Ann Kuttner's study of the Boscoreale Cups is of a different stripe: it is written for a very scholarly audience and is closely argued. Her subject is an important one: the two cups are exquisite artifacts in their own right and, if one accepts the argument that they are based state monuments in stone, provide the only extensive example, other than the Ara Pacis, of historical/allegorical relief that is extant from Augustan times. Habent sua fata libri (for a libellus this one surely is not): at the time of Kuttner's initial manuscript, the two cups had been reported as missing in action since World War II and were accessible mostly through the splendid reproductions in the first publication by Héron de Villefosse in 1899. Quite unexpectedly, they turned up at the Louvre in late 1990 and Kuttner could study them first-hand&emdash;delays by publishers are a godsend, right? A different compensation for that delay is that this book has the Mother of All Indexes: 58 pages for 211 pages of text (and 92 of footnotes); one needs an index to the index. Another impediment is that, with the exception of the splendid reproductions of the cups, the plates are bunched together at the back of the book, and often not very attractively at that. Furthermore, it is to be regretted that their number had to be minimized.

But these are mere quibbles. The outstanding feature of Dynasty and Empire is the author's range of knowledge, expertise, and interests. This is a commendable work by a young art historian who is also well trained in Roman history and has a sure grasp of the cultural context and of different methodologies. The issue, in this case and others in Augustan representation, is that of individual specificity versus a more general typology. A well known comparandum is the "processions" on the Ara Pacis reliefs: do they commemorate a specific event or, while inspired by the typology of such events, are they intended as a more general, exemplary representation? Kuttner consistently argues the case for specificity. While the iconography of Augustus and Tiberius on the cups is undisputed, Kuttner pushes hard for the identification of one of the accompanying figures with Drusus the Elder. She tries to back it up not only with iconographic arguments, but with an entire and, in her words, "polemical" chapter on the significance of the role of the brothers Drusus and Tiberius in Augustan "propaganda" (a term that needs definition, as usual).

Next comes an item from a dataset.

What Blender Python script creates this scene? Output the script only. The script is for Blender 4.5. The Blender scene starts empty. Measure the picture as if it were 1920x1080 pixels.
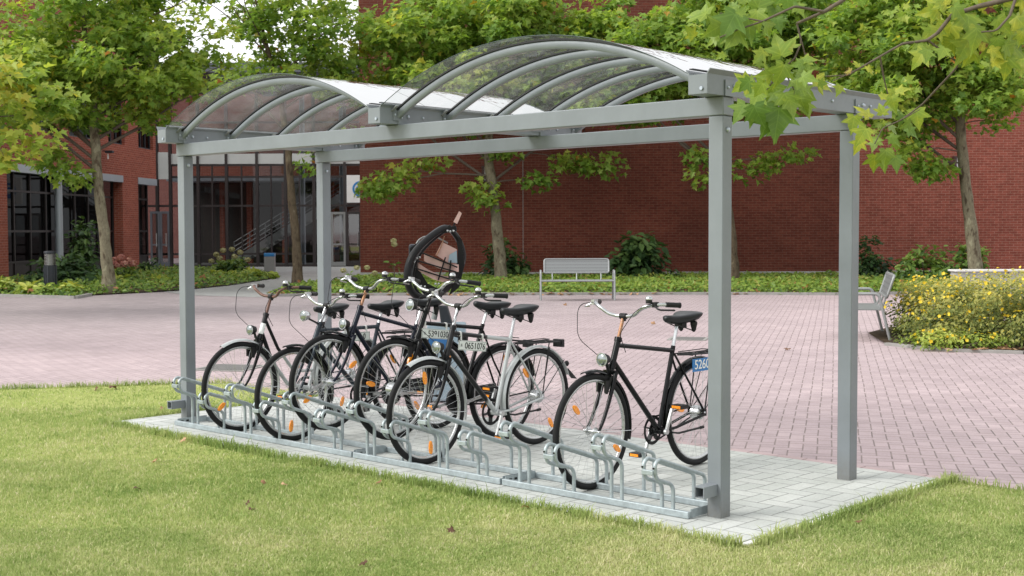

Here opinions diverge. I still find the arguments of Zanker and Hölscher more persuasive, stressing as they do the more exemplary dimension of the reliefs in terms of illustrating certain values, such as clementia and iustitia, and dating the composition to the late years of Augustus, i.e. after Tiberius' second triumph in A.D. 12. The interplay between exemplary and specific was, like so much else in Augustan culture, an ongoing dynamic&emdash;a good example is the simile of the statesman in Aeneid 1&emdash;and it is inherently impossible to establish a rigid boundary between the two notions in the relevant artistic and literary manifestations. Furthermore, for lack of evidence one can only speculate about the modifications, if any, that were made, in terms of both representation and concept, in the process of transference from public monument to domestic collector's item or utensil. The fragility of the survival of the Boscoreale cups is a salutary reminder of the often incomplete remains of the artifacts and monuments from a major period that we consider to be relatively abundant for its evidence.

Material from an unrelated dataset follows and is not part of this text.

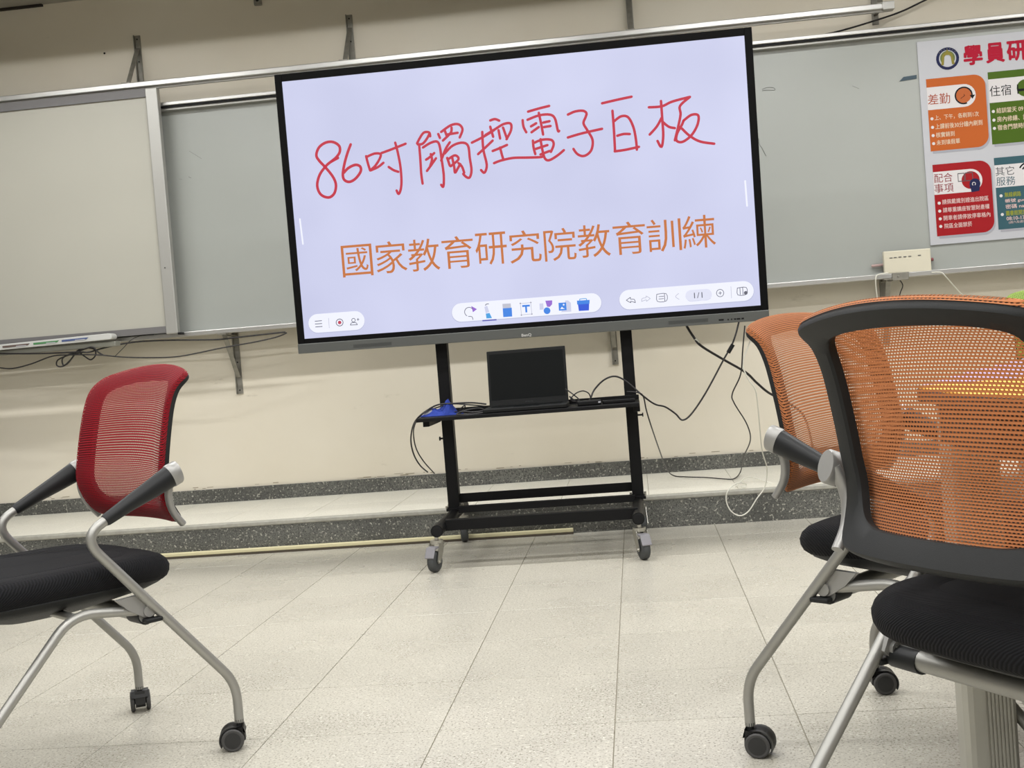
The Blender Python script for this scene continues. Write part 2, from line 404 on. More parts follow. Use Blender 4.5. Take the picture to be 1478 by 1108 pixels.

With Lacey's book, we return to the segment of Augustan scholarship that prizes constitutional matters. Lacey's overall theme, based on Tacitus' insurgere (Ann. 1.2), is what he calls Augustus' "encroachment" on the function and powers held formerly by the Senate and Republican officials. In ten chapters, which include topics such as provincial administration, the tribunician power, and the handling of the plebs, he systematically shows, with as much chronological precision as possible, the incremental accumulation of power in Augustus' hands.

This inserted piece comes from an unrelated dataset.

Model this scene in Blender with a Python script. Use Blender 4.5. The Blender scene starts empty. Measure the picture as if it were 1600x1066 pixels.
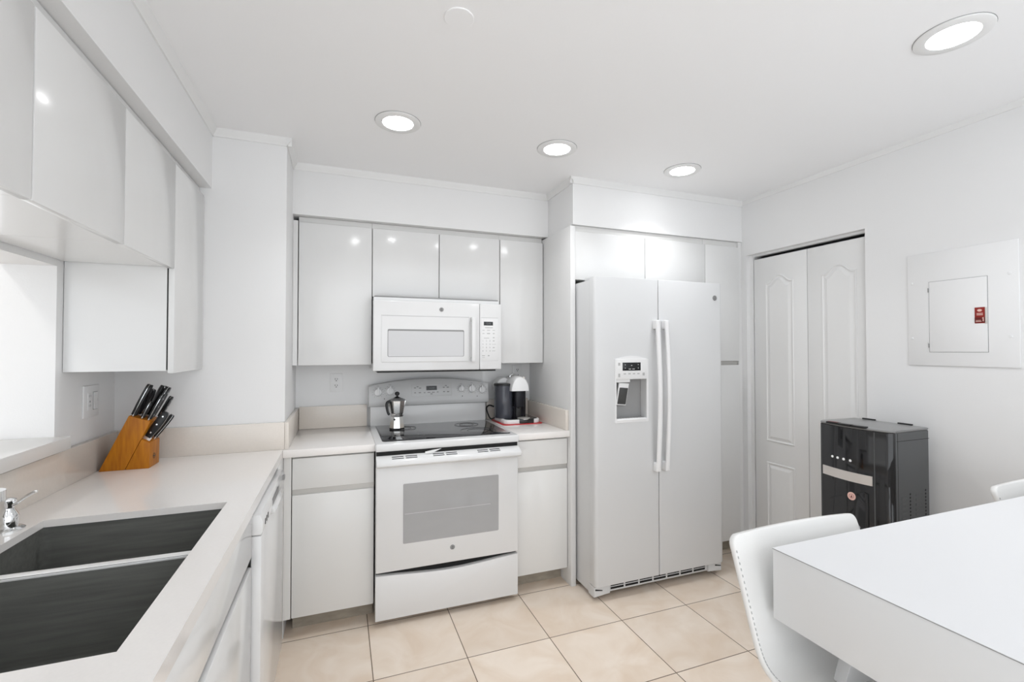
import bpy, bmesh, math, random
from mathutils import Vector, Matrix
random.seed(4)
PI = math.pi
SC = bpy.context.scene
COL = SC.collection

# ------------------------------------------------------------------ camera
cam = bpy.data.cameras.new('camera'); cam_o = bpy.data.objects.new('camera', cam); COL.objects.link(cam_o)
cam.sensor_width = 36; cam.sensor_fit = 'HORIZONTAL'; cam.lens = 717.8 * 36 / 1600
cam.clip_start = 0.02
cam_o.location = (0, 0, 1.3944)
cam_o.rotation_euler = (math.radians(90.978), 0, math.radians(-20.4925))
SC.camera = cam_o
# ------------------------------------------------------------------ world, exposure
SC.view_settings.view_transform = 'Standard'; SC.view_settings.look = 'None'
SC.view_settings.gamma = 1; SC.view_settings.use_curve_mapping = False
SC.view_settings.exposure = 0.0
W = bpy.data.worlds.new('world'); SC.world = W; W.use_nodes = True
W.node_tree.nodes['Background'].inputs[0].default_value = (0.93, 0.965, 1.0, 1)
W.node_tree.nodes['Background'].inputs[1].default_value = 2.1
LAMP_STRENGTH = 20
LAMP_WATTS, LAMP_SPREAD = 1.9, 115

# ------------------------------------------------------------------ materials
def mat(name, col, rough=.5, metal=0., coat=0., spec=.5, bump=None, var=None, trans=0., emit=None, ior=1.45):
    m = bpy.data.materials.new(name); m.use_nodes = True
    nt = m.node_tree; b = nt.nodes['Principled BSDF']
    b.inputs['Base Color'].default_value = (*col, 1)
    b.inputs['Roughness'].default_value = rough; b.inputs['Metallic'].default_value = metal
    b.inputs['Coat Weight'].default_value = coat; b.inputs['Coat Roughness'].default_value = .06
    b.inputs['Specular IOR Level'].default_value = spec
    b.inputs['Transmission Weight'].default_value = trans; b.inputs['IOR'].default_value = ior
    if emit:
        b.inputs['Emission Color'].default_value = (.98, .99, 1, 1); b.inputs['Emission Strength'].default_value = emit
    tc = None
    if var or bump: tc = nt.nodes.new('ShaderNodeTexCoord')
    if var:
        sc, amt, stretch = var
        mp = nt.nodes.new('ShaderNodeMapping'); mp.inputs['Scale'].default_value = stretch
        nt.links.new(tc.outputs['Object'], mp.inputs[0])
        n = nt.nodes.new('ShaderNodeTexNoise'); n.inputs['Scale'].default_value = sc; n.inputs['Detail'].default_value = 6
        nt.links.new(mp.outputs[0], n.inputs['Vector'])
        r = nt.nodes.new('ShaderNodeMix'); r.data_type = 'RGBA'
        r.inputs[6].default_value = (*[c * (1 - amt) for c in col], 1)
        r.inputs[7].default_value = (*[min(1, c * (1 + amt)) for c in col], 1)
        nt.links.new(n.outputs[0], r.inputs[0]); nt.links.new(r.outputs[2], b.inputs['Base Color'])
    if bump:
        sc, st = bump
        n2 = nt.nodes.new('ShaderNodeTexNoise'); n2.inputs['Scale'].default_value = sc; n2.inputs['Detail'].default_value = 3
        nt.links.new(tc.outputs['Object'], n2.inputs['Vector'])
        bp = nt.nodes.new('ShaderNodeBump'); bp.inputs['Strength'].default_value = st; bp.inputs['Distance'].default_value = .002
        nt.links.new(n2.outputs[0], bp.inputs['Height']); nt.links.new(bp.outputs[0], b.inputs['Normal'])
    return m

def floor_material():
    m = bpy.data.materials.new('cream_marble_tile'); m.use_nodes = True
    nt = m.node_tree; N = nt.nodes; L = nt.links; b = N['Principled BSDF']
    tc = N.new('ShaderNodeTexCoord')
    T = .4079
    mp = N.new('ShaderNodeMapping'); mp.inputs['Location'].default_value = (-.1387 / T, -2.4424 / T, 0)
    mp.inputs['Scale'].default_value = (1 / T, 1 / T, 1)
    L.new(tc.outputs['Object'], mp.inputs[0])
    sep = N.new('ShaderNodeSeparateXYZ'); L.new(mp.outputs[0], sep.inputs[0])
    def M(op, a, bb=None):
        n = N.new('ShaderNodeMath'); n.operation = op
        for i, v in enumerate((a, bb)):
            if v is None: continue
            if isinstance(v, (int, float)): n.inputs[i].default_value = v
            else: L.new(v, n.inputs[i])
        return n.outputs[0]
    def edge(o):
        f = M('FRACT', o); return M('MINIMUM', f, M('SUBTRACT', 1.0, f))
    e = M('MINIMUM', edge(sep.outputs[0]), edge(sep.outputs[1]))
    grout = M('LESS_THAN', e, .0052)
    cid = N.new('ShaderNodeCombineXYZ')
    L.new(M('FLOOR', sep.outputs[0]), cid.inputs[0]); L.new(M('FLOOR', sep.outputs[1]), cid.inputs[1])
    wn = N.new('ShaderNodeTexWhiteNoise'); wn.noise_dimensions = '3D'; L.new(cid.outputs[0], wn.inputs['Vector'])
    off = N.new('ShaderNodeVectorMath'); off.operation = 'MULTIPLY_ADD'
    L.new(wn.outputs['Color'], off.inputs[0]); off.inputs[1].default_value = (9, 9, 9); L.new(tc.outputs['Object'], off.inputs[2])
    n1 = N.new('ShaderNodeTexNoise'); n1.inputs['Scale'].default_value = 4.5; n1.inputs['Detail'].default_value = 8; n1.inputs['Distortion'].default_value = 1.2
    L.new(off.outputs[0], n1.inputs['Vector'])
    cr = N.new('ShaderNodeValToRGB'); L.new(n1.outputs[0], cr.inputs[0])
    cr.color_ramp.elements[0].position = .32; cr.color_ramp.elements[0].color = (.80, .66, .53, 1)
    cr.color_ramp.elements[1].position = .66; cr.color_ramp.elements[1].color = (.90, .79, .68, 1)
    n2 = N.new('ShaderNodeTexNoise'); n2.inputs['Scale'].default_value = 2.6; n2.inputs['Detail'].default_value = 10; n2.inputs['Roughness'].default_value = .6; n2.inputs['Distortion'].default_value = 1.6
    L.new(off.outputs[0], n2.inputs['Vector'])
    v = M('ABSOLUTE', M('SUBTRACT', n2.outputs[0], .5))
    vein = N.new('ShaderNodeMapRange'); L.new(v, vein.inputs[0]); vein.inputs[1].default_value = 2.1; vein.inputs[2].default_value = .010
    vein.inputs[3].default_value = .30; vein.inputs[4].default_value = 0
    mx = N.new('ShaderNodeMix'); mx.data_type = 'RGBA'; L.new(vein.outputs[0], mx.inputs[0]); L.new(cr.outputs[0], mx.inputs[6]); mx.inputs[7].default_value = (.50, .35, .22, 1)
    tint = N.new('ShaderNodeMix'); tint.data_type = 'RGBA'; tint.blend_type = 'MULTIPLY'; tint.inputs[0].default_value = 1
    g = N.new('ShaderNodeMapRange'); L.new(wn.outputs['Value'], g.inputs[0]); g.inputs[3].default_value = .95; g.inputs[4].default_value = 1.03
    cmb = N.new('ShaderNodeCombineXYZ')
    for i in range(3): L.new(g.outputs[0], cmb.inputs[i])
    L.new(mx.outputs[2], tint.inputs[6]); L.new(cmb.outputs[0], tint.inputs[7])
    fin = N.new('ShaderNodeMix'); fin.data_type = 'RGBA'; L.new(grout, fin.inputs[0]); L.new(tint.outputs[2], fin.inputs[6]); fin.inputs[7].default_value = (.17, .12, .075, 1)
    L.new(fin.outputs[2], b.inputs['Base Color'])
    b.inputs['Roughness'].default_value = .28; b.inputs['Specular IOR Level'].default_value = .4
    return m

def wood_material():
    m = bpy.data.materials.new('honey_wood'); m.use_nodes = True
    nt = m.node_tree; N = nt.nodes; L = nt.links; b = N['Principled BSDF']
    tc = N.new('ShaderNodeTexCoord'); mp = N.new('ShaderNodeMapping')
    mp.inputs['Rotation'].default_value = (0, -.42, 0); mp.inputs['Scale'].default_value = (70, 70, 9)
    L.new(tc.outputs['Object'], mp.inputs[0])
    n = N.new('ShaderNodeTexNoise'); n.inputs['Scale'].default_value = 1; n.inputs['Detail'].default_value = 6; L.new(mp.outputs[0], n.inputs['Vector'])
    cr = N.new('ShaderNodeValToRGB'); L.new(n.outputs[0], cr.inputs[0])
    cr.color_ramp.elements[0].position = .3; cr.color_ramp.elements[0].color = (.35, .108, .004, 1)
    cr.color_ramp.elements[1].position = .75; cr.color_ramp.elements[1].color = (.55, .205, .008, 1)
    L.new(cr.outputs[0], b.inputs['Base Color']); b.inputs['Roughness'].default_value = .42; b.inputs['Specular IOR Level'].default_value = .3
    return m

def steel_material():
    m = mat('dark_brushed_steel', (.13, .132, .122), .45, .0, spec=.3, var=(3, .35, (2, 30, 30)), bump=(260, .08))
    return m

M_ = dict(
    wall=mat('wall_paint', (.83, .83, .83), .65, bump=(220, .12)),
    ceil=mat('ceiling_paint', (.91, .91, .915), .75, bump=(160, .08)),
    trim=mat('trim_paint', (.82, .82, .815), .4),
    lam=mat('white_gloss_laminate', (.775, .775, .77), .17, coat=.12),
    lamw=mat('white_gloss_laminate_warm', (.775, .77, .755), .17, coat=.1),
    carc=mat('white_melamine', (.74, .735, .72), .4),
    chan=mat('grey_finger_channel', (.52, .51, .49), .3, .3),
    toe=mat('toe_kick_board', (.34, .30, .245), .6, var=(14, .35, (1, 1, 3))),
    quartz=mat('cream_quartz', (.86, .83, .805), .12, coat=.25, var=(160, .03, (1, 1, 1))),
    quartzb=mat('cream_quartz_splash', (.745, .69, .63), .16, coat=.2, var=(120, .04, (1, 1, 1))),
    ledge=mat('white_stone_ledge', (.83, .82, .80), .2),
    fridge=mat('fridge_white', (.68, .685, .69), .30, bump=(700, .10)),
    fridgeh=mat('fridge_handle_white', (.83, .83, .835), .22),
    enamel=mat('white_enamel', (.765, .765, .765), .14, coat=.3),
    console=mat('range_console', (.60, .60, .60), .25),
    plastic=mat('white_plastic', (.80, .80, .80), .32),
    ovglass=mat('grey_oven_glass', (.40, .40, .405), .10, var=(5, .06, (1, 1, 3))),
    mwglass=mat('pale_microwave_glass', (.62, .62, .63), .12),
    blackglass=mat('black_ceramic_glass', (.012, .012, .014), .05, spec=.7),
    burner=mat('burner_print', (.13, .13, .13), .30, spec=.5),
    black=mat('black_plastic', (.012, .012, .013), .35),
    blackg=mat('black_gloss_plastic', (.010, .010, .011), .06, coat=.4),
    char=mat('charcoal_case', (.085, .088, .09), .45, bump=(500, .1)),
    charlid=mat('grey_case_lid', (.24, .24, .24), .30),
    satin=mat('black_satin_plastic', (.010, .010, .014), .22, spec=.3),
    badge=mat('dark_grey_badge', (.13, .13, .13), .4),
    display=mat('dark_display', (.012, .012, .014), .12),
    seg=mat('display_segments', (.20, .22, .22), .4),
    mark=mat('grey_print', (.28, .28, .28), .5),
    markl=mat('light_grey_print', (.46, .46, .46), .5),
    gap=mat('dark_gap', (.012, .012, .012), .8),
    padm=mat('dark_grey_rubber', (.06, .06, .06), .5),
    shade=mat('grey_seam', (.30, .30, .30), .7),
    steel=steel_material(),
    rim=mat('lit_sink_rim', (.80, .80, .79), .3, .1),  # lit edge of the steel divider, painted in as near-white
    chrome=mat('chrome', (.82, .83, .84), .06, 1.),
    alu=mat('polished_aluminium', (.76, .76, .75), .16, 1.),
    silver=mat('brushed_silver', (.68, .645, .615), .35, .5),
    wood=wood_material(),
    handle=mat('black_knife_handle', (.010, .010, .011), .3),
    red=mat('red_plastic', (.55, .015, .02), .3),
    redp=mat('red_sticker', (.27, .016, .010), .4),
    redd=mat('dark_red_sticker', (.13, .010, .008), .4),
    pink=mat('pale_pink_print', (.80, .52, .46), .5),
    white=mat('white_print', (.85, .85, .85), .4),
    tank=mat('smoked_water_tank', (.075, .08, .10), .07, coat=.3, trans=.25),
    leather=mat('white_leatherette', (.78, .775, .76), .36, bump=(420, .12)),
    stitch=mat('grey_stitching', (.45, .45, .45), .7),
    tablem=mat('white_table_laminate', (.77, .775, .79), .30),
    tableside=mat('white_table_edge_laminate', (.74, .745, .75), .35),
    legm=mat('grey_metal_leg', (.52, .52, .52), .35, .3),
    lamp=mat('lamp_diffuser', (1, 1, 1), .5, emit=LAMP_STRENGTH),
    dot=mat('white_indicator', (.9, .9, .9), .4),
    floor=floor_material(),
)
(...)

Such studies have documentary value, but they fall short of explaining the many dimensions of Augustus' leadership or, just as basic, the relationship between leader and led. It is simply sloppy of Augustan scholars to plod on with stereotypal, ad hoc uses of concepts like leadership, power, ideology, and propaganda without looking at the plentiful recent work on these subjects in scholarly disciplines that are not catalogued in L'Année Philologique. The problems here start with a narrow, legalistic view of the Roman constitution and the even narrower definition of res publica as "the restoration of the authority of the Senate over the armed forces" (p. 63). No doubt, Augustus was a Machtmensch, but the century-long default of leadership by the senatorial oligarchy had set an ample stage for the takeover, as Lacey occasionally admits: "The old oligarchy had ruled badly, almost exclusivley in its own interests; a new one might do better; at least the promise of peace could be made to sound more convincing" (p. 63). For the most part, however, Lacey's scope does not go beyond a limited documentary schematism on which more recent work on Augustus has not left an imprint; the purpose of the Julian Laws, for instance, is still simply given as the stimulation of the birthrate (p. 75). Within the larger panorama of Augustan civilization, "encroachment" is part of a wider spectrum of evolution and experimentation, but such a perspective would mean forsaking the tone of grumpy censoriousness and thereby the link to the aura of Syme and Tacitus. For an excellent treatment, which has the requisite breadth, of the "constitutional" issues the reader should turn to W. Eder's chapter in Raaflaub and Toher.

Lacey's book is a reminder that haste is being made slowly in Augustan studies. In the years ahead, let us hope not for increased haste or more retardation, but for yet more thorough explorations of one of the richest, most complex, and multifaceted periods in the ancient world.